If you have ever worked on a professional development plan you know they can be simple and complex at the same time. Your plan can be less than a page long but the amount of work and self-reflection that goes into it can be grueling, soul-searching work.
Here’s a great, simple article to help you understand what a professional development plan is. I want to talk about two critical elements that could easily be a part of your written professional development plan but definitely needs to be central to how you execute on every element of your written plan. These are so cool I’m going to say they are both superpowers.
Superpower One: Know Thyself to Execute on Your Professional Development Plan
Know Thyself is not just a cute “Ancient Greek aphorism” (which the internet says is “a pithy observation that contains a general truth.”) Know thyself is a theme that I keep coming up against as I do my soft skill and professional development courses on Pluralsight.
One of my all-time favorite courses is on emotional intelligence. This is a course I went into thinking emotional intelligence, or EQ, was kind of fluffy feel-good stuff. But after diving in, reading and researching, and thinking about the importance of emotional intelligence, I realized this was perhaps the most important course I would do. Spreading the word about emotional intelligence could improve the world, one person at a time.
The very first (of five) pillar of emotional intelligence is self-awareness. When you are self-aware you can excel in the other four pillars. Without self-awareness your emotional intelligence is seriously inhibited.

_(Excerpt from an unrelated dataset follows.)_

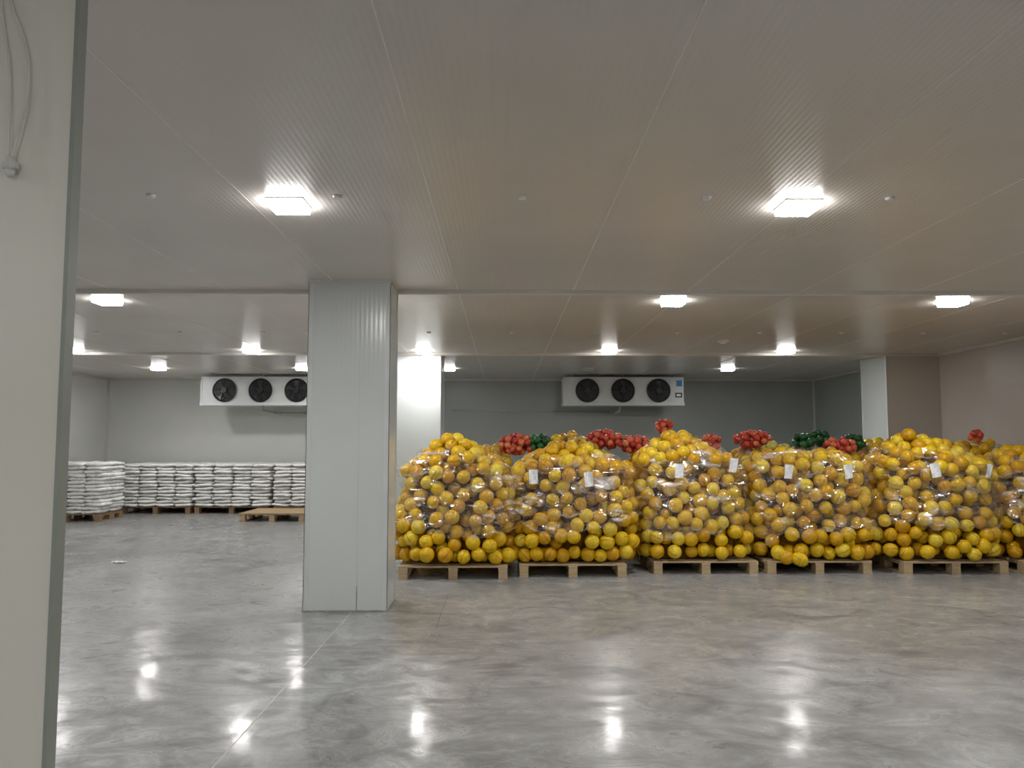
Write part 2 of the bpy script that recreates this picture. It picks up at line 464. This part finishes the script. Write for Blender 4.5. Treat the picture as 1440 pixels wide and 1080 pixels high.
def fruit_mesh(name, groups, mat, parent):
    V, F, L, R = [], [], [], []; off = 0
    for C, r, sub in groups:
        if len(C) == 0: continue
        tv, tf = ICO[sub]; n = len(C)
        sh = tv.copy(); sh[:, 2] *= .94; sh[:, 2] += .05*(1-sh[:, 0]**2-sh[:, 1]**2)
        M = rand_rot(n)
        vv = np.einsum('nij,kj->nki', M, sh)*r[:, None, None]+C[:, None, :]
        V.append(vv.reshape(-1, 3))
        F.append((tf[None]+(np.arange(n)*len(tv))[:, None, None]+off).reshape(-1, 3))
        L.append(np.tile(tv, (n, 1))); R.append(np.repeat(rng.random(n), len(tv)))
        off += n*len(tv)
    V = np.concatenate(V).astype(np.float32); F = np.concatenate(F).astype(np.int32)
    L = np.concatenate(L).astype(np.float32); R = np.concatenate(R).astype(np.float32)
    me = bpy.data.meshes.new(name)
    me.vertices.add(len(V)); me.vertices.foreach_set('co', V.ravel())
    me.loops.add(F.size); me.loops.foreach_set('vertex_index', F.ravel())
    me.polygons.add(len(F)); me.polygons.foreach_set('loop_start', np.arange(0, F.size, 3, dtype=np.int32))
    me.polygons.foreach_set('loop_total', np.full(len(F), 3, dtype=np.int32))
    me.update(calc_edges=True)
    me.polygons.foreach_set('use_smooth', np.ones(len(F), dtype=bool))
    a = me.attributes.new('rnd', 'FLOAT', 'POINT'); a.data.foreach_set('value', R)
    a = me.attributes.new('loc', 'FLOAT_VECTOR', 'POINT'); a.data.foreach_set('vector', L.ravel())
    me.materials.append(mat)
    o = bpy.data.objects.new(name, me); COL.objects.link(o); o.parent = parent
    return o

def dart(cands, mind, existing=None):
    buf = np.zeros((len(cands)+(0 if existing is None else len(existing)), 3)); k = 0
    if existing is not None: buf[:len(existing)] = existing; k = len(existing)
    k0 = k; m2 = mind*mind
    for c in cands:
        if k and np.min(((buf[:k]-c)**2).sum(1)) < m2: continue
        buf[k] = c; k += 1
    return buf[k0:k].copy()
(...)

Self-awareness is all about knowing thyself.
When you know yourself you can have an honest understanding of what your preferences and tendencies are.
Preferences and tendencies… I did not choose those words lightly! Preferences and tendencies are what you learn from personality assessments. Love them or hate them, they should give you a decent perspective of why you do (and think and say and react) the way you do. I just updated a course on working and communicating with people who have different personalities (and understanding your own personality) In that course I talk about the Myers-Briggs and the DiSC assessments, and how the information you get from those assessments can really help you understand yourself (and others).

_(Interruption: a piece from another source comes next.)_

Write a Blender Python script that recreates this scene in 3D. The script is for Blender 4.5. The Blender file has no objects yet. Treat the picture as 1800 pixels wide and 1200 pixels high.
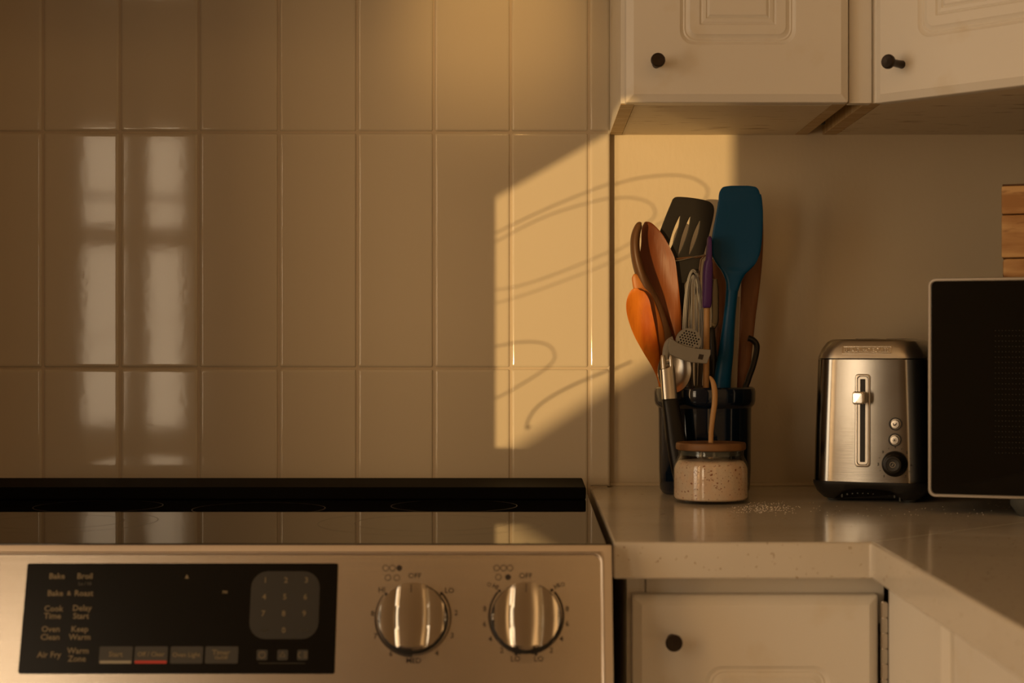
import bpy, bmesh, math, random
from mathutils import Vector, Matrix
R = random.Random(7)
C = bpy.context.scene.collection
PI = math.pi

# ------------------------------------------------------------------ camera, light, exposure
F, CX, CY = 2895.0, 935.0, 612.0          # focal length and vanishing point for an 1800x1200 frame
CAM = Vector((0.0, -2.19, 1.097))
sc = bpy.context.scene
cd = bpy.data.cameras.new('camera'); cam = bpy.data.objects.new('camera', cd); C.objects.link(cam)
cam.location = CAM; cam.rotation_euler = (PI/2, 0, 0)
cd.sensor_width = 36.0; cd.lens = F/1800*36.0
cd.shift_x = -(CX-900)/1800.0; cd.shift_y = (CY-600)/1800.0
cd.clip_start = 0.05
cd.dof.use_dof = True; cd.dof.focus_distance = 2.06; cd.dof.aperture_fstop = 6.3
sc.camera = cam
sc.view_settings.view_transform = 'Standard'; sc.view_settings.look = 'None'
sc.view_settings.gamma = 1.0; sc.view_settings.use_curve_mapping = False
sc.view_settings.exposure = 0.0
w = bpy.data.worlds.new('world'); sc.world = w; w.use_nodes = True
bg = w.node_tree.nodes['Background']; bg.inputs[0].default_value = (1.0, .62, .3, 1); bg.inputs[1].default_value = 0.35

def lamp(name, kind, loc, aim, power, col, **kw):
    d = bpy.data.lights.new(name, kind); d.energy = power; d.color = col
    for k, v in kw.items(): setattr(d, k, v)
    o = bpy.data.objects.new(name, d); C.objects.link(o); o.location = loc
    o.rotation_euler = Vector(aim).to_track_quat('-Z', 'Y').to_euler()
    return o
SUN_T, SUN_E = 0.5, 0.06                   # sunlight thrown back from outside: from behind, from the left, nearly level
lamp('sun', 'SUN', (-4, -8, 1.3), (SUN_T, 1, SUN_E), 2.45, (1.0, .62, .245), angle=0.0026)
lamp('window_light', 'AREA', (-1.19, -2.70, 1.30), (0, 1, 0), 6.0, (1.0, .76, .50), shape='RECTANGLE', size=.40, size_y=.86)
lamp('rear_left_fill', 'AREA', (-1.87, -2.54, 1.30), (.55, 1, 0), 30.0, (1.0, .60, .27), shape='RECTANGLE', size=.58, size_y=2.1)  # soft fill added from the rear left; no patio door stands there
lamp('left_fill', 'AREA', (-2.16, -1.80, 1.30), (1, 0, 0), 16.0, (1.0, .82, .58), shape='RECTANGLE', size=.9, size_y=1.6)  # fill added for surfaces facing left; the left wall has no window
lamp('high_rear_fill', 'AREA', (.10, -2.55, 2.33), (0, 1, -.35), 2.3, (1.0, .56, .22), shape='RECTANGLE', size=1.75, size_y=.26)  # fill added high behind the camera; the wall has no transom
lamp('rear_right_fill', 'AREA', (.45, -2.56, 1.30), (0, 1, 0), 1.1, (1.0, .56, .22), shape='RECTANGLE', size=.38, size_y=1.2)  # fill added to lift the wall right of the crock; no passage there
lamp('tile_glow_spot', 'SPOT', (-.03, -.30, 1.655), (-.02, .30, -.12), 2.4, (1.0, .56, .18), spot_size=math.radians(58), spot_blend=1.0, shadow_soft_size=.02)  # spot added for the warm glow on the upper tiles, not a fitted lamp

# ------------------------------------------------------------------ helpers
def W(px, py, Y):                          # the point of the plane Y = const that the pixel shows
    d = Y-CAM.y
    return Vector(((px-CX)*d/F, Y, CAM.z-(py-CY)*d/F))
class Plane:
    def __init__(s, o, u, v):
        s.o = Vector(o); s.u = Vector(u).normalized(); s.v = Vector(v).normalized(); s.n = s.u.cross(s.v)
    def uv(s, px, py, off=0.0):
        d = Vector(((px-CX)/F, 1, -(py-CY)/F)); o = s.o+s.n*off
        t = (o-CAM).dot(s.n)/d.dot(s.n); p = CAM+d*t-o
        return p.dot(s.u), p.dot(s.v)
    def at(s, a, b, h=0.0): return s.o+s.u*a+s.v*b+s.n*h
    def mat(s, a=0, b=0, h=0, rot=0):
        m = Matrix.Identity(4)
        for i in range(3): m[i][0] = s.u[i]; m[i][1] = s.v[i]; m[i][2] = s.n[i]
        p = s.at(a, b, h)
        for i in range(3): m[i][3] = p[i]
        return m @ Matrix.Rotation(rot, 4, 'Z')

class MB:
    def __init__(s): s.v = []; s.f = []
    def add(s, vs, fs, m=None):
        n = len(s.v)
        s.v += [tuple(m @ Vector(p)) if m is not None else tuple(p) for p in vs]
        s.f += [tuple(i+n for i in f) for f in fs]; return s
    def bm(s, b, m=None):
        b.verts.index_update()
        s.add([v.co.copy() for v in b.verts], [[v.index for v in f.verts] for f in b.faces], m); b.free(); return s
    def box(s, lo, hi, bev=0.0, seg=2, m=None):
        b = bmesh.new(); bmesh.ops.create_cube(b, size=1)
        for v in b.verts: v.co = Vector([lo[i]+(v.co[i]+.5)*(hi[i]-lo[i]) for i in range(3)])
        if bev > 0: bmesh.ops.bevel(b, geom=b.edges[:]+b.verts[:], offset=bev, segments=seg, profile=.5, affect='EDGES')
        return s.bm(b, m)
    def loft(s, rings, cap0=True, cap1=True, closed=True, m=None):
        k = len(rings[0]); vs = [p for r in rings for p in r]; fs = []
        for i in range(len(rings)-1):
            for j in range(k if closed else k-1):
                a = i*k+j; b = i*k+(j+1) % k
                fs.append((a, b, b+k, a+k))
        if cap0: fs.append(tuple(reversed(range(k))))
        if cap1: fs.append(tuple(range((len(rings)-1)*k, len(rings)*k)))
        return s.add(vs, fs, m)
    def lathe(s, prof, n=48, m=None, c=(0, 0, 0)):
        rings = [[(c[0]+r*math.cos(2*PI*i/n), c[1]+r*math.sin(2*PI*i/n), c[2]+z) for i in range(n)] for r, z in prof]
        return s.loft(rings, m=m)
    def tube(s, path, r, n=8, m=None, taper=None):
        P = [Vector(p) for p in path]; rings = []; up = Vector((0, 1, 0.013))
        for i, p in enumerate(P):
            t = (P[min(i+1, len(P)-1)]-P[max(i-1, 0)]).normalized()
            a = t.cross(up).normalized(); b = t.cross(a).normalized()
            rr = r if taper is None else r*taper[i]
            rings.append([p+a*(rr*math.cos(2*PI*k/n))+b*(rr*math.sin(2*PI*k/n)) for k in range(n)])
        return s.loft(rings, m=m)
    def prism(s, outs, th, bev=0.0, m=None):        # filled 2-D outlines (inner ones are holes), thickness th
        cu = bpy.data.curves.new('t', 'CURVE'); cu.dimensions = '2D'; cu.fill_mode = 'BOTH'
        cu.extrude = max(th/2-bev, 0.0); cu.bevel_depth = bev; cu.bevel_resolution = 1
        for o in outs:
            sp = cu.splines.new('POLY'); sp.points.add(len(o)-1)
            for p, q in zip(sp.points, o): p.co = (q[0], q[1], 0, 1)
            sp.use_cyclic_u = True
        return s.cur(cu, m)
    def text(s, body, size, m, th=.0002, bold=0.0):
        cu = bpy.data.curves.new('t', 'FONT'); cu.body = body; cu.size = size; cu.extrude = th
        cu.align_x = 'CENTER'; cu.align_y = 'CENTER'; cu.offset = bold; cu.resolution_u = 2
        return s.cur(cu, m)
    def cur(s, cu, m):
        o = bpy.data.objects.new('t', cu); C.objects.link(o)
        dg = bpy.context.evaluated_depsgraph_get(); dg.update()
        me = bpy.data.meshes.new_from_object(o.evaluated_get(dg))
        s.add([v.co.copy() for v in me.vertices], [tuple(p.vertices) for p in me.polygons], m)
        bpy.data.objects.remove(o); bpy.data.curves.remove(cu); bpy.data.meshes.remove(me); return s
    def build(s, name, mat, parent=None, smooth=True, ang=35, weld=True, **props):
        me = bpy.data.meshes.new(name); me.from_pydata(s.v, [], s.f)
        b = bmesh.new(); b.from_mesh(me)
        if weld: bmesh.ops.remove_doubles(b, verts=b.verts, dist=1e-6)
        bmesh.ops.recalc_face_normals(b, faces=b.faces); b.to_mesh(me); b.free()
        if smooth:
            me.shade_smooth(); me.set_sharp_from_angle(angle=math.radians(ang))
        me.materials.append(mat)
        o = bpy.data.objects.new(name, me); C.objects.link(o)
        if smooth: wn = o.modifiers.new('wn', 'WEIGHTED_NORMAL'); wn.keep_sharp = True; wn.weight = 60
        if parent is not None:
            o.parent = parent; o.matrix_parent_inverse = PW(parent).inverted()
        for k, v in props.items(): o[k] = v
        return o
def PW(o):
    m = Matrix.LocRotScale(o.location, o.rotation_euler, o.scale)
    return (PW(o.parent) @ o.matrix_parent_inverse @ m) if o.parent else m
def thing(name, loc, label, cat, group=None):
    o = bpy.data.objects.new(name, None); C.objects.link(o); o.location = loc
    o.empty_display_size = .05; o['label'] = label; o['category'] = cat
    if group: o['group'] = group
    return o
def tag(o, label, cat, group=None):
    o['label'] = label; o['category'] = cat
    if group: o['group'] = group
    return o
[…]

Understanding your preferences and tendencies can help you understand if your professional development plan is reality. You might want to, for example, become an entrepreneur. But when you do an honest assessment of your personality you might determine your professional development plan needs a serious revision. I’m not saying you can’t do hard things, or you can’t learn new things. I’m all about doing hard things and learning new things. But perhaps you need to change tasks, timeframes, or expectations.
Fun fact: In my original and updated course on personalities I mention “superpower” multiple times!
Superpower Two: Know How You Work to Execute on Your Professional Development Plan
I’m excited to share this second superpower with you. I’ve actually had this blog post up for a week or two, since I saw it on Twitter. This is a new idea to me but it is FREAKING AWESOME! Please, please go read Josh Ghent’s brilliant post titled How You Work.
The premise is that we have, and maybe sometimes read, user manuals. But we don’t really think too much about what our own user manual would be! WHAAAAT? A personal user manual?
Talk about knowing thyself!
The difference between the superpower above and this superpower is that I want you to focus on, instead of your preferences and tendencies, how you actually work? What are ways you should, and should not, work? Again, when you write your professional development plan you can compare what you have listed against how you actually work.
Do they match up? Or have you written things in your professional development plan that are unrealistic based on how you actually work?
Look, I’m not going to repeat Josh’s great (and short) blog post here. Please go read it. Have FUN creating your own user manual. Let this be a living document. Understanding how you work will impact more than just your professional development plan.